The Unseen
As in her earlier, acclaimed novel, The Legacy, author Katherine Webb designs her new story, The Unseen, around a dual time frame. We begin in 1911, with a young woman, Cat, who has been brought from a questionable past into the household of a young couple living in a Berkshire village. The Reverend Albert Canning seems at first competent in carrying out his religious obligations, less so in performing his husbandly duties. (After one year the marriage has not been consummated.) His wife Hester is heartbreakingly naïve and confused about her wedded life. Before long another intrusion arrives to turn the summer swelter up another notch. Canning, who claims to have seen fairies in the fields nearby, invites an “expert” to come stay with them. And it appears that Robin Durrant has more than enough charm and masculine appeal to make up for the reverend’s sexual timidity.
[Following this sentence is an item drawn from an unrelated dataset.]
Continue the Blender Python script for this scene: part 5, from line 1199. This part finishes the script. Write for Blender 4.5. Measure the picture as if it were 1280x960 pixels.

When we aren’t with the Cannings we are in present time, following young journalist, Leah, who has been alerted by her ex-boyfriend to the discovery of the body of a WWI soldier who was carrying letters that might lead to a dark mystery. Of course we can expect these two storylines to come together, and they do. But the stronger and more interesting of the two is that in 1911, which could stand on its own. The tension is palpable from the very beginning of the novel. Webb is a deft hand at grabbing readers’ attention. The characters may not always be likeable, but they are intriguing and provocative. Although the middle of the novel suffers from a dragging pace, there still is a gripping need to find out what, indeed, will happen to these tortured people – and on that basis, the novel succeeds. A good read, superior writing, but requiring patience at times.